Für alle gilt: Sie haben ihren Platz im Leben noch nicht gefunden, suchen nach einer Identität, haben einen labilen Charakter. Ihre Eltern sind oft zu autoritär oder desinteressiert an den Bedürfnissen ihrer Kinder. Und noch eine große Gemeinsamkeit haben die Salafisten-Einsteiger: "Sie sind alle religiös-theologische Analphabeten", auch die Konvertiten, "Ramadan-Muslime" und "Weihnachtschristen" nennt sie Dantschke. Jugendliche aus konservativen religiösen Familien landen nur selten bei den Salafisten.

Familien stärken - gegen Extremismus und Gewalt

Die Fundamentalisten bieten ein einfaches Weltbild, eingeteilt in Gut und Böse, dazu die Garantie, ins Paradies zu kommen, wenn man so lebt, wie sie es sagen. Aus Verlierern werden Gewinner. Endlich haben die Jugendlichen das Gefühl, irgendwo dazuzugehören.

Hinzu kommt: Viele, die in diese Kreise abdriften, sind noch in der Pubertät, ihr Schritt in Richtung Salafismus ist eine gute Gelegenheit, um zu provozieren und sich von den Eltern abzugrenzen. Die Religion an sich spielt da oft eine nachgeordnete Rolle.

Claudia Dantschke; Foto: AYAP
Claudia Dantschke studierte Arabistik und beschäftigt sich als Journalistin und Publizistin vor allem mit dem Thema „Salafismus in Deutschland“. Die Islamismus-Expertin sieht eine große Gefahr an deutschen Schulen und Jugendhäusern, wo immer mehr Jugendliche von Salafisten rekrutiert werden.

Claudia Dantschke erzählt die Geschichte eines Mädchens aus einer Stadt in Hessen. Sie ist 14 Jahre alt, verliebt sich in einen türkischstämmigen Jungen. Er kommt aus einem salafistischen Milieu. Sie will dazugehören, anerkannt werden und konvertiert zum Islam. Die Eltern versuchen, es ihr zu verbieten. "Das geht immer in die Hose", sagt Claudia Dantschke. "Die Jugendlichen verteidigen dann ihre Freunde, es geht gar nicht um den Islam an sich."

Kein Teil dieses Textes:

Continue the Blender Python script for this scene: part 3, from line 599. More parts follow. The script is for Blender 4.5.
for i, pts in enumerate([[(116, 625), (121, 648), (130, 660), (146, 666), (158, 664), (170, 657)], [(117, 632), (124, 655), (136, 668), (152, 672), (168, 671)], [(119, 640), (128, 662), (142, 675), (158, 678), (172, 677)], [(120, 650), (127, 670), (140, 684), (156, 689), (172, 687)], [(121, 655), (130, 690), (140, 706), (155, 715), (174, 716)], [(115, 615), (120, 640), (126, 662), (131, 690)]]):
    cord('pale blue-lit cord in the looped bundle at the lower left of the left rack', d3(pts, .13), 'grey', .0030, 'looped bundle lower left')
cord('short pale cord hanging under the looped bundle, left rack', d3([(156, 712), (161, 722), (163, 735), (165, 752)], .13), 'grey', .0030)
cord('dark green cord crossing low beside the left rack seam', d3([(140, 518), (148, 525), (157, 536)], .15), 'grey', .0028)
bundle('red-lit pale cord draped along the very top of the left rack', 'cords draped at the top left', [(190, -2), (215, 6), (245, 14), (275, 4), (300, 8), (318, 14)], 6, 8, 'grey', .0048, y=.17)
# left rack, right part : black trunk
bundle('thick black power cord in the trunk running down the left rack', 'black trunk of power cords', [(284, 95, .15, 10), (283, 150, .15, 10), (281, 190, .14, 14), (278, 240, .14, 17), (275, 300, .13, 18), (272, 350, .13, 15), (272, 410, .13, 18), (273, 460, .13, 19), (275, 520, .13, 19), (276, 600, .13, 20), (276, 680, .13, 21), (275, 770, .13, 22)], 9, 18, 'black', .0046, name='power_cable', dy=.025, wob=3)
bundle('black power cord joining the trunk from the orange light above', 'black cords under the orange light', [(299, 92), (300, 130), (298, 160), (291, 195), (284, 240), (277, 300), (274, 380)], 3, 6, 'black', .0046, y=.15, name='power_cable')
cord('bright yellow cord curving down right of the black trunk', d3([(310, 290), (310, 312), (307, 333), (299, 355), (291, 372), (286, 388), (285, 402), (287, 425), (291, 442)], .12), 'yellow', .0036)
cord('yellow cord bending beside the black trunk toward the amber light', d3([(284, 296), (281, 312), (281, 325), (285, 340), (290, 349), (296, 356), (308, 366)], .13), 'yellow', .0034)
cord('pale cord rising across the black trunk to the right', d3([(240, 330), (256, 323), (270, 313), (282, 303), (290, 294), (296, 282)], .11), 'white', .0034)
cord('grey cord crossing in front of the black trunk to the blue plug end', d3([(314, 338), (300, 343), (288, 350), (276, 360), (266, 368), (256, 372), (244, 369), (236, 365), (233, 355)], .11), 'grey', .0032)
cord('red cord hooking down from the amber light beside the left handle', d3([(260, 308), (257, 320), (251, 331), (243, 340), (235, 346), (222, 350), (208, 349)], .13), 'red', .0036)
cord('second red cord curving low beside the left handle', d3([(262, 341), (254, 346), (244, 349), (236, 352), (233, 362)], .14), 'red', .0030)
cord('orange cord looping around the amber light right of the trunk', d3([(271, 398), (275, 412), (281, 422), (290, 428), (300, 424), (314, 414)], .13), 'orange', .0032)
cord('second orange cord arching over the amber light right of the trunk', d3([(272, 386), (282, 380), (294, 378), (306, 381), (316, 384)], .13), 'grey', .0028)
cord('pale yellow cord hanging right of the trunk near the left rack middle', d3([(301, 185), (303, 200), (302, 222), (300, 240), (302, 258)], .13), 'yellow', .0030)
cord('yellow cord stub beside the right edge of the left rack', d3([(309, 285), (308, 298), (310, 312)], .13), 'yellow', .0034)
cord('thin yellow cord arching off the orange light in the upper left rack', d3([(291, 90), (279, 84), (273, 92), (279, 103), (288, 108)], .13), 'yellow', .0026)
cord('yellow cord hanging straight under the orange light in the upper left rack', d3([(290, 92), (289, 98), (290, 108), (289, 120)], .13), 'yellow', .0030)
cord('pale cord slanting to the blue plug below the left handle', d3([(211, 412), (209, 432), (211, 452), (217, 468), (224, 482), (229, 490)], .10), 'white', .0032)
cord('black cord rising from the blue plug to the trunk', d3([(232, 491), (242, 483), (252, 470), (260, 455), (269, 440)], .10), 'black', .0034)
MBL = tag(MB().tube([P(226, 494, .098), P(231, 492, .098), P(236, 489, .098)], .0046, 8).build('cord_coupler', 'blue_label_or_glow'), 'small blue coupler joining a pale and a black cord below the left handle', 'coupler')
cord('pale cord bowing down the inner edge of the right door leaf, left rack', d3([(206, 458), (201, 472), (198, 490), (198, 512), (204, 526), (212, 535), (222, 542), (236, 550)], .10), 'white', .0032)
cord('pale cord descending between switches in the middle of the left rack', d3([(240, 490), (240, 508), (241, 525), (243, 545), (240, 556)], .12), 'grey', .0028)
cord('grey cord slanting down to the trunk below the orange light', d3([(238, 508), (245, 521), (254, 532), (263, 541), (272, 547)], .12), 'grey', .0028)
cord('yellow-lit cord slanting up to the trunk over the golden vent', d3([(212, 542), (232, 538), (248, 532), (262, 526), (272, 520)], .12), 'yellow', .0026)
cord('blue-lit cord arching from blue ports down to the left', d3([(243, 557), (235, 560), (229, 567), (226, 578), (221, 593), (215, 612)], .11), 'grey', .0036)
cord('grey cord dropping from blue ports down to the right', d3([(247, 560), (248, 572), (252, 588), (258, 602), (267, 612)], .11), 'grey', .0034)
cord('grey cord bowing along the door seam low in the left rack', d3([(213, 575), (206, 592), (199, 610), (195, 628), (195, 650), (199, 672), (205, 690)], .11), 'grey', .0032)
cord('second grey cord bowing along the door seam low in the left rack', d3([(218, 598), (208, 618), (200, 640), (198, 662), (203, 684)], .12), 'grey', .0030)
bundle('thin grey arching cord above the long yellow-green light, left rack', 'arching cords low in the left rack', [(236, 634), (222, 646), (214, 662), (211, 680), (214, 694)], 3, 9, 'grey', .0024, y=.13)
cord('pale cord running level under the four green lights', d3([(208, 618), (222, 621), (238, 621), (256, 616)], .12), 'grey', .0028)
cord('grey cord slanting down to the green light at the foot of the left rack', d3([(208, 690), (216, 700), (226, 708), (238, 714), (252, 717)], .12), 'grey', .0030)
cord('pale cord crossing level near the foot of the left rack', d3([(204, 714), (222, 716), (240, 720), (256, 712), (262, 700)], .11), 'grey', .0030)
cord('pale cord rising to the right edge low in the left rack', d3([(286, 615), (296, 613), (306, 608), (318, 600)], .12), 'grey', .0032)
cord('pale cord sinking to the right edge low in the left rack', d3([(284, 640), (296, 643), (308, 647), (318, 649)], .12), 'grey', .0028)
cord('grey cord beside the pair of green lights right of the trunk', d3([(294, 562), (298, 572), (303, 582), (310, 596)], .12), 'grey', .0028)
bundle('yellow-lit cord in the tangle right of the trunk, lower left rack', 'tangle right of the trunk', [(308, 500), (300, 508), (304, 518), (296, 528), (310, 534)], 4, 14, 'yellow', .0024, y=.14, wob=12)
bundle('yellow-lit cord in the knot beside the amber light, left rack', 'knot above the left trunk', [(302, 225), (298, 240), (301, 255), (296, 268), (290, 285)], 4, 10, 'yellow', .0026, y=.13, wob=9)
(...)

Das Mädchen legt das Kopftuch an, dann den Hidschab, ein weites, den Körper verhüllendes Gewand. Von Freundinnen, die sie kritisieren, schottet sie sich ab. Zu Hause herrscht für die 14-Jährige nur noch Kampf, in der Gruppe um ihren Freund fühlt sie sich verstanden. Sie steht nachts auf, um die Gebetszeiten einzuhalten, ist hundemüde, wenn sie zur Schule muss, sie ist tagsüber kaum noch zu Hause, meist in einer Moschee. Je mehr die Eltern sie bedrängen, umso mehr macht das Mädchen dicht. Ein Teufelskreis.

Hier versucht Claudia Dantschke zu helfen. Sie führt lange Gespräche mit den Eltern, erklärt, dass es wichtig ist, zuzuhören, zu fragen: "Warum machst du das?"; dass Verbote nur das Gegenteil bewirken; dass es wichtig ist, das Kind dazu zu bringen, eigene Antworten zu geben, keine vorgestanzten Phrasen der Salafisten. Nach zwei Monaten Beratung ruft die Mutter an, sie und ihre Tochter reden wieder miteinander.

Claudia Dantschke sagt, man müsse sich so eine salafistische Gruppe als Raum mit vielen Fenstern nach draußen vorstellen, eines nach dem anderen schließe sich, aber das der Familie bleibe am längsten offen. "Wir machen die Familien fit dafür, dass es immer offen bleibt."